I guess camera manufacturers are not that much different from lumber yards that sell "2x4 lumber" that is distinctly not 2x4 inch. Not by a long shot
The 2"x4" sizing actually relates historically to the wood in its rough form before it was milled to its final size.
Yeah, I understand, the frame spacing on my GW690 will depend on the winding system. I believe simpler advance systems will not be able to adjust for start-of-roll vs end-of-roll discrepancies in spool diameter. My Koni Omegaflex has a fancy system that adapts the wind to the shot number, making the frame spacing equidistant.
As indicated above, the different spacing is probably more related to the need to use a smaller film gate in some mechanisms in order to ensure film flatness.
Of the various cameras I have, the film gate sizes vary slightly between cameras, but the spacing is in most cases equal and consistent within each individual camera, compared to the frame numbering. The only thing that varies in most cases is the space between frames.
A piece of film that is nominally 6x6 or 6x7 or 6x8 or 6x9 cm is quite difficult to keep tensioned and flat to the necessary tolerance unless it can be held against a fair bit of metal in front and behind. Different film paths influence how much of the camera needs to be pressed into that film from both sides in order to accomplish that.
The other influences that need to be taken into account include:
1) the fact that 120 film was also used to make projectable slides, and slide mounts always intrude into the film; and
2) the commercial photo-finishing industry in various parts of the world tended to use slightly different equipment, with different negative masks, printing on to different sizes of paper.

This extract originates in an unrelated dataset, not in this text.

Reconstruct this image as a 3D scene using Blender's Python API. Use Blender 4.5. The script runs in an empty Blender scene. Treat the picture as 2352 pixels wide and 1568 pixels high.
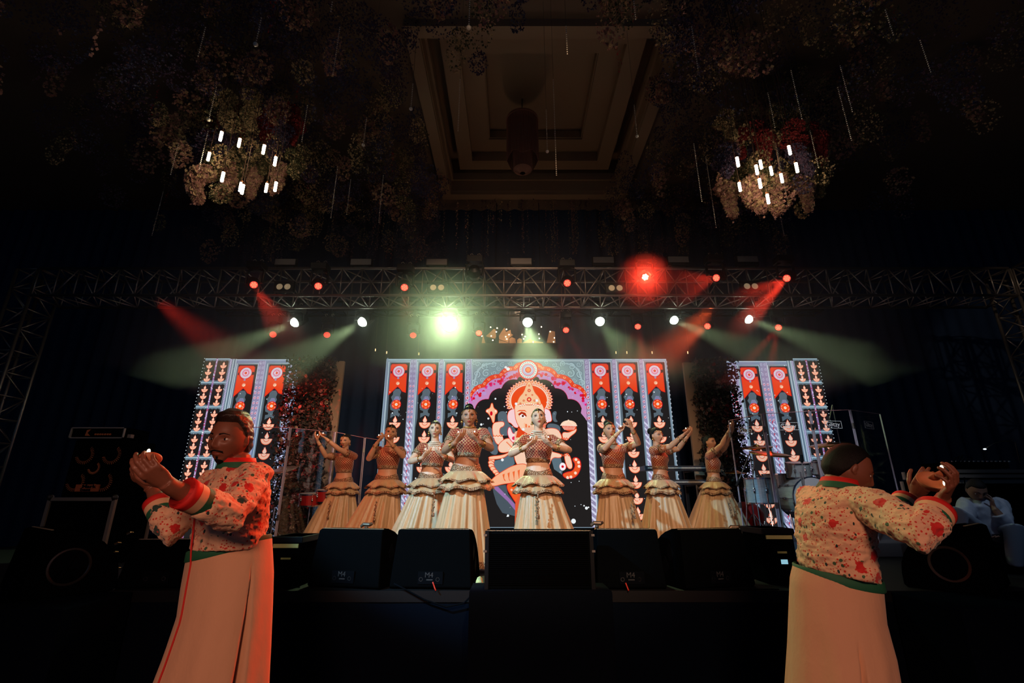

You might very well find that back in the times that these cameras were being sold mostly that a machine printer used in a lab in Germany would use negative masks of one size, the labs in the USA and Canada would use printers and masks that were sized slightly differently, and the labs in Japan would use printers and masks that were a third size.
As the big Fuji rangefinders were almost exclusively sold originally into the Japanese market, there is a very large chance that the film gate sizes for them were expressly designed to match the needs of the Japanese photo-finishing market. A really large proportion of what happened with film, cameras and photo-chemicals was designed pre-dominantly with the needs of the photo-finishing industry in mind.
The inclusion of a rough indication of frame size in a camera's model name was never assumed to be anything more than a means to differentiate between models in a line or segments in the marketplace.
The idea of a filed out negative carrier - one that reveals the entire image plus perhaps some of the rebate - is a fairly modern thing. Machine printers and enlarger negative carriers were expected to block a bit of the image area. If the photographer cared about that - and relatively few did - they would go to the effort of using an oversized glass carrier instead.